Today’s trip was Middleport to Tonawanda.  This is about a 35 mile trip total run time was about 4 ½ hours.  A couple of lift bridges and the double lock in Lockport.  It was cool and breezy when we left Middleport, but it soon began to warm up and it turned out to be a really nice day.  When you travel on the Canal, you will often get the feeling that you are the only one on the system.  It is incredibly relaxing.  I have often described it as the most under utilized recreational resource in NYS. Each night we had no problem getting space on a wall, always having access to electric.  In Holley and Middleport we shared the wall space with one other boater.  Often during the day we only passed one or two boaters and they were usually from somewhere other than NY.   If you were wondering what the fees are to use the system, for a 36 footer a season pass is $75.  Maximum fee for a recreational boat is $100, an incredible value for a boater.   We passed through the Lockport locks and as you get closer to Tonawanda you begin to pass through residential areas.

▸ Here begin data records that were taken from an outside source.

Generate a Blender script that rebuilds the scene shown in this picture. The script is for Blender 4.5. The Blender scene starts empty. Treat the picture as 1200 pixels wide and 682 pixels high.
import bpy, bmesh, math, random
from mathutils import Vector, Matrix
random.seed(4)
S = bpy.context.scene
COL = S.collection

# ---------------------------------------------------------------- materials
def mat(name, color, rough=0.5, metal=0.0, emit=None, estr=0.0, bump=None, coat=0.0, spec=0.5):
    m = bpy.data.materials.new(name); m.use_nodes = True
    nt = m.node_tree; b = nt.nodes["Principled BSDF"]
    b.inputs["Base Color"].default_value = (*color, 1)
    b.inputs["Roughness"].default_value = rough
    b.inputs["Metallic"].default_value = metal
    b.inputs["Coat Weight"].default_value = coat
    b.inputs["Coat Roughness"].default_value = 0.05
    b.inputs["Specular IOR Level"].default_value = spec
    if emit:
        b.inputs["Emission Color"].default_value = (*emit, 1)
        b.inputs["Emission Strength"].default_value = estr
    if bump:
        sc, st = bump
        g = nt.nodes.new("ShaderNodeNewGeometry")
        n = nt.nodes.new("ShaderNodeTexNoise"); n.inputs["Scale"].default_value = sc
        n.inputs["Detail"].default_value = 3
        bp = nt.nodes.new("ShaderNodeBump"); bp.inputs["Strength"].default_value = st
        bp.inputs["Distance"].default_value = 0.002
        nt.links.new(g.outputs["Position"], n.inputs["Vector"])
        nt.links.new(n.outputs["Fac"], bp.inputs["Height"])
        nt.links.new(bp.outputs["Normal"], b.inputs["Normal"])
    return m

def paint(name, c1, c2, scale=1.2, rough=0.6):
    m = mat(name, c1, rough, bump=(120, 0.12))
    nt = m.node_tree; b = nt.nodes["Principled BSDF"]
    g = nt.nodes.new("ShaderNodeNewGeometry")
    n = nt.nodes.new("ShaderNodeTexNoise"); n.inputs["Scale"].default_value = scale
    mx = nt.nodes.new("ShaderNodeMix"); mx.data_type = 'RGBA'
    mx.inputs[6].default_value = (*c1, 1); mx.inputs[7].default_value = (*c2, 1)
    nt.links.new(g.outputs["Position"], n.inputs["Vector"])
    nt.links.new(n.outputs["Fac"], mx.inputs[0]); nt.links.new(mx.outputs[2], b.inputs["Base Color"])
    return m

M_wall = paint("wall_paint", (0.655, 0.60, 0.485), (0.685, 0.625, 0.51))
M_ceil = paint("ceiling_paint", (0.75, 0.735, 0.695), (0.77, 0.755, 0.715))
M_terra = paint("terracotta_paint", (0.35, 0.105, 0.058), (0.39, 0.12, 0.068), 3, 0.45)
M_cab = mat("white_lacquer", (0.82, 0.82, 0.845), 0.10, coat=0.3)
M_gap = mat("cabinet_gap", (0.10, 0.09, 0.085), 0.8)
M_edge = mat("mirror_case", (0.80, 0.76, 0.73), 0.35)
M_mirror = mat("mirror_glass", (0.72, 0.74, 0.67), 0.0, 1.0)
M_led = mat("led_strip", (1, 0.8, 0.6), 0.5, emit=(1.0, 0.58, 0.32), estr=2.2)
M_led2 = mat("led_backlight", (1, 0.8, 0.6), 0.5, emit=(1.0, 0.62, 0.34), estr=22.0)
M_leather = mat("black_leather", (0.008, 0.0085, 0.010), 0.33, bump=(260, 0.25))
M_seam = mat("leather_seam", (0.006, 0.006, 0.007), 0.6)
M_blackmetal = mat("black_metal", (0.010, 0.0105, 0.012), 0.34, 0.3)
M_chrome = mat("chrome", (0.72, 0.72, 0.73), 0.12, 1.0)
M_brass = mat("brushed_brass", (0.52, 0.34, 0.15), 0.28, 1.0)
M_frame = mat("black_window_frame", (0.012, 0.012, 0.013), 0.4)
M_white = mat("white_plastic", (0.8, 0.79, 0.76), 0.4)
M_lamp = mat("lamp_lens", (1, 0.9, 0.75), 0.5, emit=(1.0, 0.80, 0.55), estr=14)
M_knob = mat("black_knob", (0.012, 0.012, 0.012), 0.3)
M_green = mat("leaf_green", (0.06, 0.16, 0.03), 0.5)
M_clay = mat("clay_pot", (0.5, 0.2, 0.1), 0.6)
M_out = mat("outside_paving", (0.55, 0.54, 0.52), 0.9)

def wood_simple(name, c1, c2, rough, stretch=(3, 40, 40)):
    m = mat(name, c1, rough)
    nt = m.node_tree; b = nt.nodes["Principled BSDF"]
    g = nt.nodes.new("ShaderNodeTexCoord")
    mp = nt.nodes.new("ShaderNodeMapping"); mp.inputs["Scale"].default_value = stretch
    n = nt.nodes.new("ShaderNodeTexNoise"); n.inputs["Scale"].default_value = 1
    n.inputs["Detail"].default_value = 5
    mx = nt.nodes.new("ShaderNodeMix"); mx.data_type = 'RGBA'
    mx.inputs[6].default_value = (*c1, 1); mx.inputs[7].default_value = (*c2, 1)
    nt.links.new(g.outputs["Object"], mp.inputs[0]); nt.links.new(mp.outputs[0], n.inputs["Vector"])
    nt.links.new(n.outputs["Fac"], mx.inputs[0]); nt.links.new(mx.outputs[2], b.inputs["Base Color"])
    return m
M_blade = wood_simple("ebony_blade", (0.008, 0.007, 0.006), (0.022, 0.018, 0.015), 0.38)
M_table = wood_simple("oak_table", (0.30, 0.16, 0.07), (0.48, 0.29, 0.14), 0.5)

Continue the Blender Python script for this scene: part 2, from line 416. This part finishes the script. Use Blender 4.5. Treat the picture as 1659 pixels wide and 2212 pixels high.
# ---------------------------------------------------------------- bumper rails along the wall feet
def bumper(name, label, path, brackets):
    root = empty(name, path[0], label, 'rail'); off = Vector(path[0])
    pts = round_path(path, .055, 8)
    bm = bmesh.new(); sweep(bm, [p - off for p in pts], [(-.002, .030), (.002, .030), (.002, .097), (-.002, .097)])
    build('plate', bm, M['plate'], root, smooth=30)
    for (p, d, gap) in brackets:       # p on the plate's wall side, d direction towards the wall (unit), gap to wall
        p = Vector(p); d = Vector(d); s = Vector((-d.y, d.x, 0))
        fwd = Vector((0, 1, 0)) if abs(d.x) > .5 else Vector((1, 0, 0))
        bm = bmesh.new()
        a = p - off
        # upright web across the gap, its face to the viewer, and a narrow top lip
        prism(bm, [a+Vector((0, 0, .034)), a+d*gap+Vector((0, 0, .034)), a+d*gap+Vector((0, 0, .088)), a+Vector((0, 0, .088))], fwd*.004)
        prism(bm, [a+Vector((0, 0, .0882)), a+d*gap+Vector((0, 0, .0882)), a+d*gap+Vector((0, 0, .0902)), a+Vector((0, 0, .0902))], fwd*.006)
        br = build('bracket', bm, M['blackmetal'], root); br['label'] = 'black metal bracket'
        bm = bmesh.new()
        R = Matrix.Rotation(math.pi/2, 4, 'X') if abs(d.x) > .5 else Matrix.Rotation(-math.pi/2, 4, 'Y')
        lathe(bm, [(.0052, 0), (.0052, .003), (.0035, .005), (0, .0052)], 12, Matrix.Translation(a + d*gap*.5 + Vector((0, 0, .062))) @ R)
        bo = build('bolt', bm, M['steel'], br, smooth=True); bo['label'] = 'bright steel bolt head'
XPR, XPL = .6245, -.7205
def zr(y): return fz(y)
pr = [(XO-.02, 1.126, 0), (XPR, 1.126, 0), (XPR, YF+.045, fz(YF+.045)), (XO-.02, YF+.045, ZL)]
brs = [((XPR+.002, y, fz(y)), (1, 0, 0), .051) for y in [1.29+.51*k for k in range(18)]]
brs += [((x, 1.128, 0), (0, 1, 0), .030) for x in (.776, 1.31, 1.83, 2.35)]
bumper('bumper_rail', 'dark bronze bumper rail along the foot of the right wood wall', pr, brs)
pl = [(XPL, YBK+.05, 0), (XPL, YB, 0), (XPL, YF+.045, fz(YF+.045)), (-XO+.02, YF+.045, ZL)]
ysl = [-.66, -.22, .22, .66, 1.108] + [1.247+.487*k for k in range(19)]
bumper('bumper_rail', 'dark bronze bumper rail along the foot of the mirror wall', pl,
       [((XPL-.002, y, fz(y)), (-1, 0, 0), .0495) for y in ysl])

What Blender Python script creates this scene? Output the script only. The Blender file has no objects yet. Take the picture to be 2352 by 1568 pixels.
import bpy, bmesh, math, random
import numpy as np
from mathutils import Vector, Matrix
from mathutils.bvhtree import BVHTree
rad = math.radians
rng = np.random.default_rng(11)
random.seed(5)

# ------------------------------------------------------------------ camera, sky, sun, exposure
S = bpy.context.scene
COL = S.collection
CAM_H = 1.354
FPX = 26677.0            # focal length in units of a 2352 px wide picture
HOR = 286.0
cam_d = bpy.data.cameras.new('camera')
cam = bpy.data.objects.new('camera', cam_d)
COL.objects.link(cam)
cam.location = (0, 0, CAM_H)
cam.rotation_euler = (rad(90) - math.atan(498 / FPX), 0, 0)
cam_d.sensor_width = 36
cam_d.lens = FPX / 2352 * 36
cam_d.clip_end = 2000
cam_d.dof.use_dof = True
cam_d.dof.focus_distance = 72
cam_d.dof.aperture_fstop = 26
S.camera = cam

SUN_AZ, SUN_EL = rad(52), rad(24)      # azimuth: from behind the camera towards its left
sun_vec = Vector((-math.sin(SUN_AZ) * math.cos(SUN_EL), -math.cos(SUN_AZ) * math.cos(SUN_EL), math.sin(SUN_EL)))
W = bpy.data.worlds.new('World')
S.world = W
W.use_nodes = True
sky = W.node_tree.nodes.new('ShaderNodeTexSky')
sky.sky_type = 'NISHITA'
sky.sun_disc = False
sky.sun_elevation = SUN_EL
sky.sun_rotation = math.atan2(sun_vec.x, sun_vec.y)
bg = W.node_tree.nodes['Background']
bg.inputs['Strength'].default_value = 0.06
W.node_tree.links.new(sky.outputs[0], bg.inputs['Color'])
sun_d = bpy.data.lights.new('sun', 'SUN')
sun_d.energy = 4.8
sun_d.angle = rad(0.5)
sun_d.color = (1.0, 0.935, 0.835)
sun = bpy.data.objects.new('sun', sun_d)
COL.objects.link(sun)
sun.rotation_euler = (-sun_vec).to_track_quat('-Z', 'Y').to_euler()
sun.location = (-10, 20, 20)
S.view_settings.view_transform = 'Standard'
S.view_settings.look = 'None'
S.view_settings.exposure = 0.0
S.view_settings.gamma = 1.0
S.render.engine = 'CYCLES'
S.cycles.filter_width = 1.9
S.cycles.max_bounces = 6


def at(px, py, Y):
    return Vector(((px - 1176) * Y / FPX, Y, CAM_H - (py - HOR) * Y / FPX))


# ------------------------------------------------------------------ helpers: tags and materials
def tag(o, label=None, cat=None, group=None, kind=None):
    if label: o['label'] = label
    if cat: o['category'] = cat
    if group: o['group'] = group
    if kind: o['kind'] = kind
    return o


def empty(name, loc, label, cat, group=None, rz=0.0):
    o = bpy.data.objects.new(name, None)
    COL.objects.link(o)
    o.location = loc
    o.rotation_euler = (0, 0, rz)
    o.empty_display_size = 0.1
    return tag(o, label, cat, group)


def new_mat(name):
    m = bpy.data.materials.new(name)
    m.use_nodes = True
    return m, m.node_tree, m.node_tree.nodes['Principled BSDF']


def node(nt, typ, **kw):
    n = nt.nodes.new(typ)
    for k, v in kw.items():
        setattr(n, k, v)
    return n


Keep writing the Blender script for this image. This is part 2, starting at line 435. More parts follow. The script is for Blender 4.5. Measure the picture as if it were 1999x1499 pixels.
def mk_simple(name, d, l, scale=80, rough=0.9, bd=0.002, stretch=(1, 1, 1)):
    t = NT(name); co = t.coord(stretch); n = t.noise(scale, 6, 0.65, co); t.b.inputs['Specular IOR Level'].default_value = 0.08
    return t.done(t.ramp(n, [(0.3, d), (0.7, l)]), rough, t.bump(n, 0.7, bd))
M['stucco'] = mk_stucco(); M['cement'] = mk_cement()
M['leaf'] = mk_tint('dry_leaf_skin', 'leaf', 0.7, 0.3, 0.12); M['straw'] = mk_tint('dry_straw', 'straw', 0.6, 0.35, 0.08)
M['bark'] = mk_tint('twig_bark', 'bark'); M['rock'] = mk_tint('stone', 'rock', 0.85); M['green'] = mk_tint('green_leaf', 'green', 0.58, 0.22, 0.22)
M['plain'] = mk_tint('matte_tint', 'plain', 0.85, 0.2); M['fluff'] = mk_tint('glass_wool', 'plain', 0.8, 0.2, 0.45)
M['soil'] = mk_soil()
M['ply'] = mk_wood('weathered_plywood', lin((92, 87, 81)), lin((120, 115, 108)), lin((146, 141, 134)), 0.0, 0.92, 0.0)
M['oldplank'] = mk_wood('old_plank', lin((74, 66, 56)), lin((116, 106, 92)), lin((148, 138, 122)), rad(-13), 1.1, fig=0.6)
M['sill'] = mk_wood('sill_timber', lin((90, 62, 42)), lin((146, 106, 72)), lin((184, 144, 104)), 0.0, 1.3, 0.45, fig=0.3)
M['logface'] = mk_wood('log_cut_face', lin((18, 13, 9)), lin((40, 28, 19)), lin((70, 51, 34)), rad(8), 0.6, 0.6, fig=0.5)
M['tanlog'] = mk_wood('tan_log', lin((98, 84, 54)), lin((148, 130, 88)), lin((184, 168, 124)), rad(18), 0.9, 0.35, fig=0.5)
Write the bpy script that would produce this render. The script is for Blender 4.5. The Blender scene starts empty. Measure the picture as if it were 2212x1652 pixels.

While this is all a no wake zone, it’s great to slow down and take in the sights.  Tonawanda is a suburb of Buffalo and the western terminus of the Erie Canal System.  We arrived in Tonawanda in time for the Wednesday night concert series and after an enjoyable dinner at the Dockside inn, we sat and enjoyed two bands along the shoreline.  During the entire two weeks, it seemed that more nights than not we enjoyed some form of music at night.  Tonawanda is a $20 a night stop, they have electric and water as well as a shower house.